The base image looks like this. The face looks a bit too clean and I’m going to show you how to give his baby skin a bit more rough look.

Step 2: Highlight details in the skin

To make the Tattoo effect really awesome you want to bring out the detail in the skin. You can do this be adding more contrast and by adjusting the tones.

Next you should add three adjustment layers: First, a Levels layer, then a Brightness/Contrast layer, and last a Curves layer. You add the adjustment layers here: Layer > New Adjustment Layer > Levels/Brightness/Curves. Adjustment layers allow you to change the properties of the image below without actually destroying or changing image data. This is really useful and can save you from starting over if something develops in the wrong direction. It is also really fast to see the effect of a adjustment layer as you can hide it just as you can for any other layer by clicking on the eye.

Click on the curves 1 layer and do the adjustments shown below – the values are image specific and will not be the same on your image, but make a similar curve. This is known as the s-curve and it is great for getting more contrast. However it may also be pretty hard to light areas. Well recover any lost detail in step 3.

Then you click on the Brightness/Contrast layer and set the following values. You may of cause choose other settings if they fit your image better.

Finally click on Levels 1 and adjust the levels as shown below.

The base copy with adjustment layers now look like this. Pay attention to the forehead and the cheek on his left side. To surface skin detail other places these areas are now too light.

Step 3: Repair too heavy curves impact

While adding the adjustment layers the light areas of the image may have been damaged and important details have been lost. The areas affected in my image is the forehead, the left cheek and the chest. In order to recover the lost details you will be using a layer mask.

Choose the curves 1 layer and then click on the add mask button at the bottom. Once it is created you can select it as shown on the image below. There is a dashed line around both mask layers.

Once it is selected you should use the Brush with 50% opacity and paint with black in areas that are too over exposed (got too much light when adding the curves s-curve). Compare the forehead and the right cheek below where the layer mask has been used on the forehead and not yet on the left cheek.

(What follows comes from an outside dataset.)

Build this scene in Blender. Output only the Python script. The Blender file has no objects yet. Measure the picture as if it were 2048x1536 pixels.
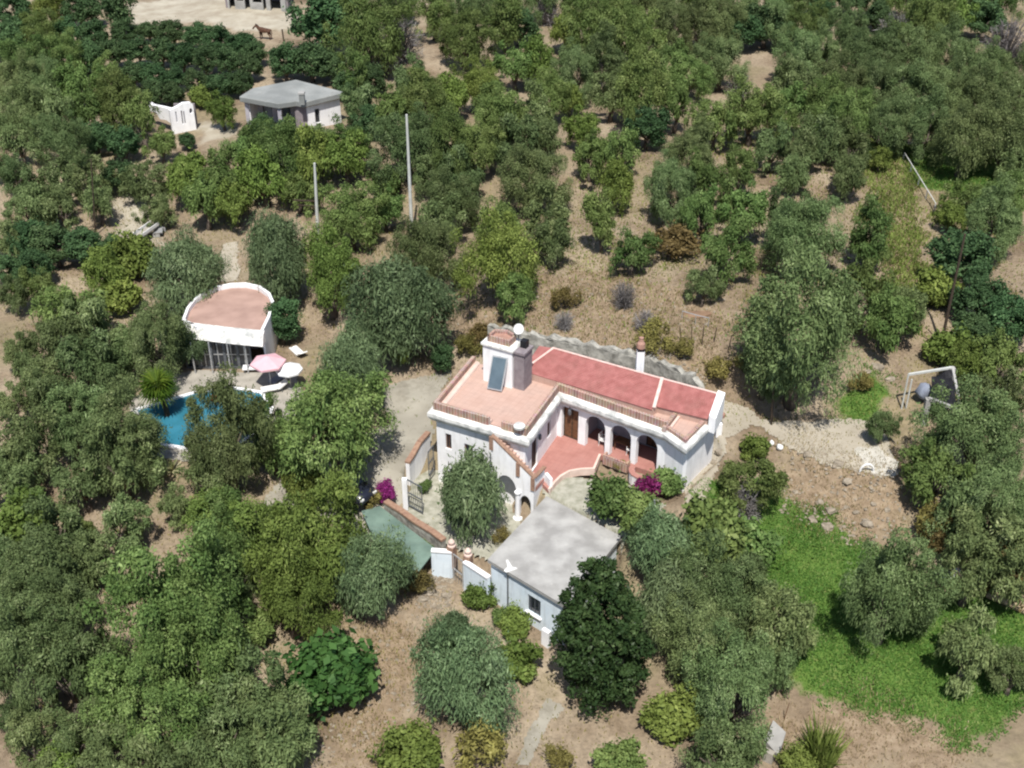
import bpy, bmesh, math, random
import numpy as np
from mathutils import Vector, Matrix
from mathutils.geometry import tessellate_polygon

# ------------------------------------------------------------------ camera, world, sun, exposure
R = math.radians
scene = bpy.context.scene
COL = scene.collection
CAM_H, PITCH, FOC = 44.0, R(32), 2400.0          # FOC in pixels of a 2048 px wide picture
cd = bpy.data.cameras.new('camera'); cam = bpy.data.objects.new('camera', cd); COL.objects.link(cam)
cam.location = (0, 0, CAM_H); cam.rotation_euler = (R(90) - PITCH, 0, 0)
cd.sensor_width = 36; cd.lens = 36 * FOC / 2048; cd.clip_end = 2000; cd.clip_start = 0.5
scene.camera = cam
SUN_EL, SUN_AZ = R(62), math.atan2(-0.99, 0.0)   # direction TO the sun in plan
w = bpy.data.worlds.new('World'); scene.world = w; w.use_nodes = True
nt = w.node_tree; sky = nt.nodes.new('ShaderNodeTexSky'); sky.sky_type = 'NISHITA'; sky.sun_disc = False
sky.sun_elevation = SUN_EL; sky.sun_rotation = R(90) - SUN_AZ
nt.links.new(sky.outputs[0], nt.nodes['Background'].inputs[0]); nt.nodes['Background'].inputs[1].default_value = 0.105
sl = bpy.data.lights.new('sun', 'SUN'); sl.energy = 4.9; sl.angle = R(0.6); sl.color = (1, 0.955, 0.88)
so = bpy.data.objects.new('sun', sl); COL.objects.link(so); so.location = (0, 0, 80)
sd = Vector((math.cos(SUN_EL) * math.cos(SUN_AZ), math.cos(SUN_EL) * math.sin(SUN_AZ), math.sin(SUN_EL)))
so.rotation_euler = sd.to_track_quat('Z', 'Y').to_euler()
scene.view_settings.view_transform = 'Standard'; scene.view_settings.look = 'None'
scene.view_settings.exposure = 0.3; scene.view_settings.gamma = 1.0
scene.render.engine = 'CYCLES'
scene.cycles.max_bounces = 6; scene.cycles.diffuse_bounces = 3; scene.cycles.transmission_bounces = 4
scene.cycles.filter_width = 2.2

random.seed(7); rng = np.random.default_rng(11)
CP, SP = math.cos(PITCH), math.sin(PITCH)

def at(px, py, z=0.0):
    """the point at height z seen at a pixel of the 2048 x 1536 photograph"""
    u = (px - 1024) / FOC; v = (768 - py) / FOC
    dz = -SP + v * CP; t = (z - CAM_H) / dz
    return Vector((u * t, (CP + v * SP) * t, z))
def depth_of(p): return p[1] * CP - (p[2] - CAM_H) * SP
def proj(p):
    c = depth_of(p); b = p[1] * SP + (p[2] - CAM_H) * CP
    return 1024 + FOC * p[0] / c, 768 - FOC * b / c

# ------------------------------------------------------------------ materials
MATS = {}
def mat(name, col, col2=None, scale=3.0, rough=0.85, bump=0.0, detail=5, spec=0.2, metal=0.0, bscale=None, lo=0.35, hi=0.65):
    if name in MATS: return MATS[name]
    m = bpy.data.materials.new(name); m.use_nodes = True; n = m.node_tree; b = n.nodes['Principled BSDF']
    b.inputs['Roughness'].default_value = rough; b.inputs['Specular IOR Level'].default_value = spec; b.inputs['Metallic'].default_value = metal
    tc = n.nodes.new('ShaderNodeTexCoord')
    if col2 is None: col2 = tuple(c * 0.8 for c in col)
    nz = n.nodes.new('ShaderNodeTexNoise'); nz.inputs['Scale'].default_value = scale; nz.inputs['Detail'].default_value = detail
    n.links.new(tc.outputs['Object'], nz.inputs['Vector'])
    r = n.nodes.new('ShaderNodeValToRGB'); r.color_ramp.elements[0].position = lo; r.color_ramp.elements[1].position = hi
    r.color_ramp.elements[0].color = (*col2, 1); r.color_ramp.elements[1].color = (*col, 1)
    n.links.new(nz.outputs['Fac'], r.inputs['Fac']); n.links.new(r.outputs['Color'], b.inputs['Base Color'])
    if bump:
        bp = n.nodes.new('ShaderNodeBump'); bp.inputs['Strength'].default_value = bump; bp.inputs['Distance'].default_value = 0.05
        n2 = n.nodes.new('ShaderNodeTexNoise'); n2.inputs['Scale'].default_value = bscale or scale * 4; n2.inputs['Detail'].default_value = 6
        n.links.new(tc.outputs['Object'], n2.inputs['Vector']); n.links.new(n2.outputs['Fac'], bp.inputs['Height']); n.links.new(bp.outputs['Normal'], b.inputs['Normal'])
    MATS[name] = m; return m

def brick_mat(name, c1, c2, mortar, bw=0.10, rh=0.6, msize=0.012):
    m = bpy.data.materials.new(name); m.use_nodes = True; n = m.node_tree; b = n.nodes['Principled BSDF']; b.inputs['Roughness'].default_value = 0.9
    b.inputs['Specular IOR Level'].default_value = 0.1
    uv = n.nodes.new('ShaderNodeUVMap'); t = n.nodes.new('ShaderNodeTexBrick')
    t.inputs['Color1'].default_value = (*c1, 1); t.inputs['Color2'].default_value = (*c2, 1); t.inputs['Mortar'].default_value = (*mortar, 1)
    t.inputs['Scale'].default_value = 1.0; t.inputs['Mortar Size'].default_value = msize; t.inputs['Brick Width'].default_value = bw; t.inputs['Row Height'].default_value = rh
    t.offset = 0.5
    n.links.new(uv.outputs['UV'], t.inputs['Vector'])
    nz = n.nodes.new('ShaderNodeTexNoise'); nz.inputs['Scale'].default_value = 3.0; tc = n.nodes.new('ShaderNodeTexCoord'); n.links.new(tc.outputs['Object'], nz.inputs['Vector'])
    mx = n.nodes.new('ShaderNodeMix'); mx.data_type = 'RGBA'; mx.blend_type = 'MULTIPLY'; mx.inputs[0].default_value = 0.5
    n.links.new(t.outputs['Color'], mx.inputs[6]); n.links.new(nz.outputs['Color'], mx.inputs[7])
    r = n.nodes.new('ShaderNodeHueSaturation'); r.inputs['Saturation'].default_value = 0.95; r.inputs['Value'].default_value = 1.35
    n.links.new(mx.outputs[2], r.inputs['Color']); n.links.new(r.outputs['Color'], b.inputs['Base Color'])
    return m

def leaf_mat(name, c_a, c_b, c_c=None, trans=0.18, rough=0.6, vary=0.42):
    """leaves: tint attribute mixes two leaf colours, object random shifts the whole plant"""
    m = bpy.data.materials.new(name); m.use_nodes = True; n = m.node_tree; n.nodes.clear()
    out = n.nodes.new('ShaderNodeOutputMaterial'); at_ = n.nodes.new('ShaderNodeAttribute'); at_.attribute_name = 'tint'
    r = n.nodes.new('ShaderNodeValToRGB'); e = r.color_ramp.elements; e[0].color = (*c_a, 1); e[1].color = (*c_b, 1); e[0].position = 0.1; e[1].position = 0.8
    if c_c: x = e.new(0.95); x.color = (*c_c, 1)
    n.links.new(at_.outputs['Fac'], r.inputs['Fac'])
    oi = n.nodes.new('ShaderNodeObjectInfo'); hs = n.nodes.new('ShaderNodeHueSaturation')
    mh = n.nodes.new('ShaderNodeMapRange'); mh.inputs['To Min'].default_value = 0.5 - 0.035 * vary; mh.inputs['To Max'].default_value = 0.5 + 0.05 * vary
    mv = n.nodes.new('ShaderNodeMapRange'); mv.inputs['To Min'].default_value = 1 - 0.6 * vary; mv.inputs['To Max'].default_value = 1 + 0.6 * vary
    ml = n.nodes.new('ShaderNodeMath'); ml.operation = 'MULTIPLY'; ml.inputs[1].default_value = 7.31
    fr = n.nodes.new('ShaderNodeMath'); fr.operation = 'FRACT'
    n.links.new(oi.outputs['Random'], mh.inputs['Value']); n.links.new(oi.outputs['Random'], ml.inputs[0]); n.links.new(ml.outputs[0], fr.inputs[0]); n.links.new(fr.outputs[0], mv.inputs['Value'])
    n.links.new(mh.outputs[0], hs.inputs['Hue']); n.links.new(mv.outputs[0], hs.inputs['Value']); n.links.new(r.outputs['Color'], hs.inputs['Color'])
    p = n.nodes.new('ShaderNodeBsdfPrincipled'); p.inputs['Roughness'].default_value = rough; p.inputs['Specular IOR Level'].default_value = 0.10
    tl = n.nodes.new('ShaderNodeBsdfTranslucent'); mx = n.nodes.new('ShaderNodeMixShader'); mx.inputs[0].default_value = trans
    n.links.new(hs.outputs['Color'], p.inputs['Base Color']); n.links.new(hs.outputs['Color'], tl.inputs['Color'])
    n.links.new(p.outputs[0], mx.inputs[1]); n.links.new(tl.outputs[0], mx.inputs[2]); n.links.new(mx.outputs[0], out.inputs['Surface'])
    return m

def weather(m, dark, scale, amount, lo=.5, hi=.72, stretch=(1, 1, 1), grid=None):
    """multiply a material's colour by worn-in stains (and faint tile joints)"""
    n = m.node_tree; b = n.nodes['Principled BSDF']; src = b.inputs['Base Color'].links[0].from_socket
    tc = n.nodes.new('ShaderNodeTexCoord'); mp = n.nodes.new('ShaderNodeMapping'); mp.inputs['Scale'].default_value = stretch; n.links.new(tc.outputs['Object'], mp.inputs['Vector'])
    q = n.nodes.new('ShaderNodeTexNoise'); q.inputs['Scale'].default_value = scale; q.inputs['Detail'].default_value = 10; q.inputs['Roughness'].default_value = .68; n.links.new(mp.outputs[0], q.inputs['Vector'])
    r = n.nodes.new('ShaderNodeMapRange'); r.inputs['From Min'].default_value = lo; r.inputs['From Max'].default_value = hi; r.inputs['To Max'].default_value = amount; n.links.new(q.outputs['Fac'], r.inputs['Value'])
    x = n.nodes.new('ShaderNodeMix'); x.data_type = 'RGBA'; n.links.new(r.outputs[0], x.inputs[0]); n.links.new(src, x.inputs[6]); x.inputs[7].default_value = (*dark, 1); out = x.outputs[2]
    if grid:
        rot = n.nodes.new('ShaderNodeMapping'); rot.inputs['Rotation'].default_value = (0, 0, math.radians(28)); n.links.new(tc.outputs['Object'], rot.inputs['Vector'])
        g = n.nodes.new('ShaderNodeTexBrick'); g.offset = 0; g.inputs['Scale'].default_value = 1; g.inputs['Brick Width'].default_value = grid; g.inputs['Row Height'].default_value = grid; g.inputs['Mortar Size'].default_value = .02
        g.inputs['Color1'].default_value = (1, 1, 1, 1); g.inputs['Color2'].default_value = (.88, .88, .88, 1); g.inputs['Mortar'].default_value = (.72, .7, .68, 1); n.links.new(rot.outputs[0], g.inputs['Vector'])
        y = n.nodes.new('ShaderNodeMix'); y.data_type = 'RGBA'; y.blend_type = 'MULTIPLY'; y.inputs[0].default_value = .38; n.links.new(out, y.inputs[6]); n.links.new(g.outputs['Color'], y.inputs[7]); out = y.outputs[2]
    n.links.new(out, b.inputs['Base Color'])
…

Step 4: Surfacing even more skin details

If you want the skin details to surface even further you can use the Burn Tool (O). You need to be careful using it and this is where your base copy may be thrown away a few times. If you hit the dark areas with the burn tool you will get in trouble. Use it to pull out the tiny details in the light areas and make wrinkles stand out much more. Use a small brush to make it easier not to hit dark areas. I used these settings below. See the difference between the large and small image:

The image is now ready for the tattoos to be added.

Step 5: Add the Tattoos and make it fit in

Now simply paste the tattoo pattern into a new layer – name it Tattoo. Below I have opened a esp-file and used copy/paste inside Photoshop. I then used free transform (CTRL+T) to adjust it in different ways. 1) rotate, 2) size – remember to hold SHIFT to maintain dimensions 3) Pulled individual corners by holding CTRL when in free transform mode.

Step 6: Make the Tattoo fade into the skin

Make two copies of the tattoo layer called “Tattoo copy” and “Tattoo copy 2”. Then hide the Tattoo layer and set the “Tattoo copy” Blend mode to Overlay with Opacity 50-80% (depends on how dark the image is – make it look natural and ply with it). Then set the “Tattoo copy 2” Blend mode to Soft light with Opacity to 55%. You can see the Skin details merge together with the tattoo and that is why it is important to get I surfaced as much as possible.

Step 7: Make the tattoo fit even better in

Select layer “Tattoo copy” and apply the Gaussian Blur filter with a radius at 2-2.5.

Just added a few more. Once you tried it a few times it doesn’t take a lot of time to do it. Of cause you need to play around with the opacity setting to make it look natural but it is actually quite fun!